Проклятия частной собственности, эксплуатации, бездуховности, рыночной сущности человеческих отношений, звучавшие в устах великих революционеров и просто здравомыслящих людей, кажутся нынешним демократам-либералам демагогическими вывертами. Но разве каждый из нас, не имеющий доступа к власти денежной или силовой, не должен продавать себя, свою человеческую сущность, свое время, свою внешность, улыбку за средства к существованию?

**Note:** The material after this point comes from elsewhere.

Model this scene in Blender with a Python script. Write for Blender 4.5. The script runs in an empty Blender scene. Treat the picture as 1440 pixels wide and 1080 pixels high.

«Производство производит человека не только в качестве товара, не только человека-товар, человека с определением товара, оно производит его, сообразно этому определению как существо и духовно и физически обесчеловеченное» (К. Маркс).

Мы нужны друг другу, потому что мы выгодны друг другу. Я приношу прибыль — мне улыбаются, со мной здороваются и с виду ценят., я нерентабелен — меня не замечают. Великий гуманист Карл Маркс мечтал о том времени, когда «потребность человека в другом человеке станет чисто человеческой потребностью» и презренная выгода более не будет самодовлеющим началом. Бред? Утопия? Но почему мы разучились задавать серьезные вопросы?

Возможно ли общество, которое заменит рыночную сущность общественных отношений человеческой сущностью? Когда человек сможет наконец прекратить борьбу за существование и начать жить? Достоин ли уважения человек, который пусть немного имеет, но много значит с точки зрения истинно человеческой сущности? Иметь или быть?

Лучшие представители западной интеллигенции не боялись ставить эти вопросы и давать ответы на вызовы времени. Почему этого не можем мы? Достанет ли нам мужества бросить вызов бездуховности, потребительству, продажности, омерзительному политиканству и отчуждению буржуазной цивилизации или мы погрязнем в этом болоте, царстве ложных идеалов?

«Они превращают верность в измену, любовь в ненависть, ненависть в любовь, добродетель в порок, порок в добродетель, раба в господина, господина в раба, глупость в ум, ум в глупость… Деньги осуществляют братание невозможностей…» (К. Маркс).

Имеющий богатство имеет и власть — в этом ли гармония Вселенной, идеал справедливого общества?